Dalam survei tokoh pilihan pembaca tersebut, Presiden Soeharto kala itu berada di tempat pertama sementara Nabi Muhammad di urutan ke-11.
Survei ini menimbulkan aksi massa.
HB Jassin, cerpen Langit Makin Mendung, 1968
Sastrawan HB Jassin banyak dikritik setelah menerbitkan cerita pendek Langit Makin Mendung karena penggambaran Allah, Nabi Muhammad dan Jibril dan menyebabkan kantor majalah Sastra di Jakarta diserang massa.

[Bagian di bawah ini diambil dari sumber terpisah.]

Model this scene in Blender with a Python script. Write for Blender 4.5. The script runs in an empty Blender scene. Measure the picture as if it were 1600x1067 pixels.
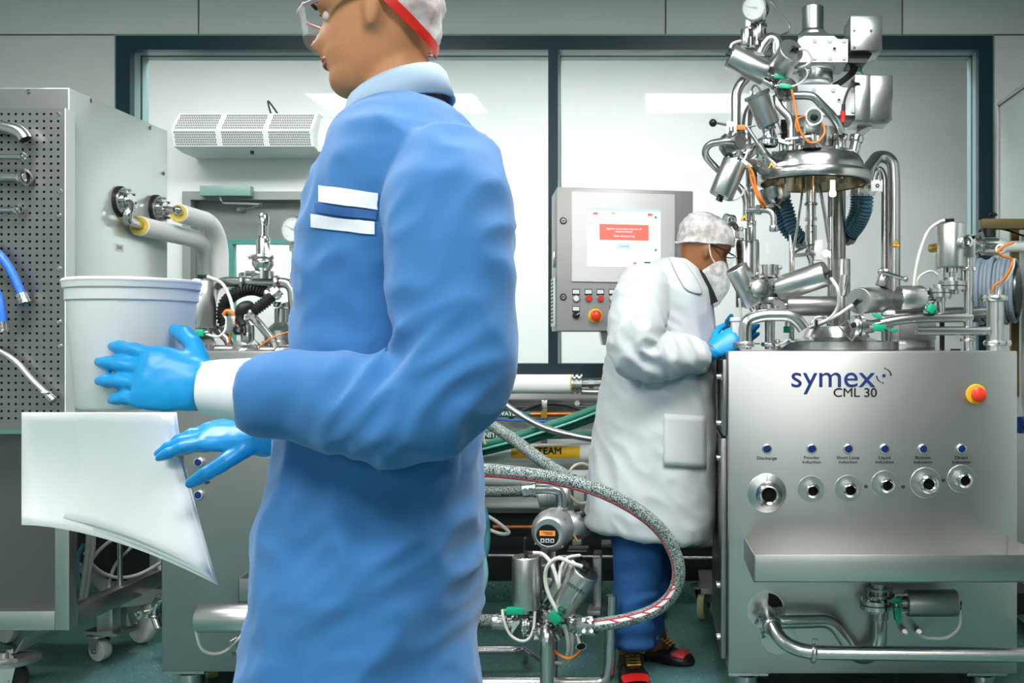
import bpy, bmesh, math, random
from mathutils import Vector as V, Matrix, Quaternion, noise as mnoise
PI = math.pi
F = 1556.0; H = 1.2; CX = 1030.0; CY = 543.0          # focal length in pixels, eye height, vanishing point of the room's depth axis
SC = bpy.context.scene; COL = SC.collection

# ---------------------------------------------------------------- camera, exposure, light
cam = bpy.data.cameras.new('camera'); camo = bpy.data.objects.new('camera', cam); COL.objects.link(camo)
cam.sensor_width = 36; cam.lens = F * 36 / 1600
cam.shift_x = -(CX - 800) / 1600; cam.shift_y = (CY - 533.5) / 1600
cam.clip_start = 0.05
camo.location = (0, 0, H); camo.rotation_euler = (PI / 2, 0, 0)
SC.camera = camo
w = bpy.data.worlds.new('world'); SC.world = w; w.use_nodes = True
w.node_tree.nodes['Background'].inputs[0].default_value = (.8, .9, 1, 1)
w.node_tree.nodes['Background'].inputs[1].default_value = 0.15
SC.view_settings.view_transform = 'Standard'; SC.view_settings.look = 'None'
SC.view_settings.exposure = 0.0; SC.view_settings.gamma = 1; SC.view_settings.use_curve_mapping = False
SC.cycles.max_bounces = 9; SC.cycles.caustics_reflective = False; SC.cycles.caustics_refractive = False
SC.cycles.sample_clamp_indirect = 6
ROOM_LIGHT = 33.0; NEXT_LIGHT = 15.0                    # emission of the ceiling panels here and in the room behind the glass
YW = 4.70                                               # face of the window wall
YB = 6.70                                               # far wall of the room behind the glass
ZC = 3.0                                                # ceiling

def P(x, y, d): return V(((x - CX) * d / F, d, H - (y - CY) * d / F))
def S(px, d): return px * d / F

# ---------------------------------------------------------------- materials
def lin(c):
    if isinstance(c, str): c = [int(c[i:i + 2], 16) / 255 for i in (0, 2, 4)]
    else: return c
    return tuple(x / 12.92 if x <= .04045 else ((x + .055) / 1.055) ** 2.4 for x in c)
MATS = {}
def mat(name, col, rough=.5, metal=0., var=.08, scale=30, stretch=None, bump=0., bscale=200, emit=0, alpha=1, trans=0, ior=1.45, sheen=0, coat=0, sss=0, aniso=0):
    m = bpy.data.materials.new(name); m.use_nodes = True; MATS[name] = m
    n = m.node_tree.nodes; l = m.node_tree.links; b = n['Principled BSDF']
    c = lin(col)
    tc = n.new('ShaderNodeTexCoord'); mp = n.new('ShaderNodeMapping'); l.new(tc.outputs['Object'], mp.inputs[0])
    if stretch: mp.inputs['Scale'].default_value = stretch
    nz = n.new('ShaderNodeTexNoise'); nz.inputs['Scale'].default_value = scale; nz.inputs['Detail'].default_value = 3
    l.new(mp.outputs[0], nz.inputs['Vector'])
    mx = n.new('ShaderNodeMix'); mx.data_type = 'RGBA'
    mx.inputs[6].default_value = tuple(x * (1 - var) for x in c) + (1,)
    mx.inputs[7].default_value = tuple(min(1, x * (1 + var)) for x in c) + (1,)
    l.new(nz.outputs[0], mx.inputs[0]); l.new(mx.outputs[2], b.inputs['Base Color'])
    b.inputs['Metallic'].default_value = metal; b.inputs['IOR'].default_value = ior
    if metal > .5:
        mr = n.new('ShaderNodeMapRange'); mr.inputs['To Min'].default_value = rough * .96; mr.inputs['To Max'].default_value = rough * 1.04
        l.new(nz.outputs[0], mr.inputs[0]); l.new(mr.outputs[0], b.inputs['Roughness'])
    else: b.inputs['Roughness'].default_value = rough
    if bump:
        bn = n.new('ShaderNodeTexNoise'); bn.inputs['Scale'].default_value = bscale; l.new(mp.outputs[0], bn.inputs['Vector'])
        bp = n.new('ShaderNodeBump'); bp.inputs['Strength'].default_value = bump; bp.inputs['Distance'].default_value = .002
        l.new(bn.outputs[0], bp.inputs['Height']); l.new(bp.outputs[0], b.inputs['Normal'])
    if emit: b.inputs['Emission Color'].default_value = c + (1,); b.inputs['Emission Strength'].default_value = emit
    if alpha < 1: b.inputs['Alpha'].default_value = alpha
    if trans: b.inputs['Transmission Weight'].default_value = trans
    if sheen: b.inputs['Sheen Weight'].default_value = sheen
    if coat: b.inputs['Coat Weight'].default_value = coat
    if sss: b.inputs['Subsurface Weight'].default_value = sss; b.inputs['Subsurface Radius'].default_value = (.01, .004, .002)
    if aniso: b.inputs['Anisotropic'].default_value = aniso
    return m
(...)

HB Jassin telah meminta maaf namun tetap diadili karena penistaan dan dijatuhi hukuman percobaan selama satu tahun.
Kasus-kasus di atas, menurut Rumadi Ahmad, "Dari HB Jassin, Arswendo, (Lia Aminudin), yang dijadikan argumen bukan semata-mata dia memenuhi norma penodaan agama dalam kasus 156a KUHP tapi yang jadi pintu masuk utama apakah ada keresehan sejumlah orang atau tidak."

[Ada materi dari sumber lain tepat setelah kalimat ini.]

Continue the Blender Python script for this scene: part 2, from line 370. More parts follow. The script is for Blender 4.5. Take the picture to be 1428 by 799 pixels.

Rumadi menyebut sejumlah kasus yang tidak menimbulkan aksi massa besar dan tertuduh tidak sampai dijebloskan ke penjara.
Kasus yang disebut Rumadi termasuk Teguh Santosa, pemimpin Rakyat Merdeka online pada tahun 2006 dan harian The Jakarta Post pada 2014.
Preseden buruk
Teguh dilaporkan ke polisi karena menerbitkan karikatur Nabi Muhammad seperti yang dinaikkan koran di Denmark, Jylland Posten dan pemimpin redaksi The Jakarta Post, Meidyatama Suryodingrat, diadukan karena membuat karikatur bergambar kelompok ISIS dengan lambang tengkorak dan ada tulisan Allah.
"Kasus Teguh Santosa misalnya, ada kalangan yang meributkan, menuduh menyebarkan kartun. Tapi tak ada desakan massa, dia diajukan ke pengadilan tapi divonis bebas."
Sementara itu Setara Institute untuk Demokrasi dan Perdamaian menyatakan kasus penodaan agama terkait Ahok merupakan "preseden buruk" bagi demokrasi.
Hendardi, Ketua Setara Institute, mengatakan, "Penetapan status tersangka atas Basuki Tjahaya Purnama dalam kasus dugaan penodaan agama adalah preseden buruk bagi promosi pemajuan kebebasan beragama/berkeyakinan di Indonesia karena penegakan hukum atas dugaan penodaan agama tidak sepenuhnya dijalankan dengan mematuhi prinsip due process of law (proses hukum)".
Hendardi mengatakan penggunaan Pasal 156a KUHP "di tengah kontestasi politik Pilkada DKI, menegaskan bahwa Basuki terjebak pada praktik politisasi identitas yang didesain oleh kelompok-kelompok tertentu."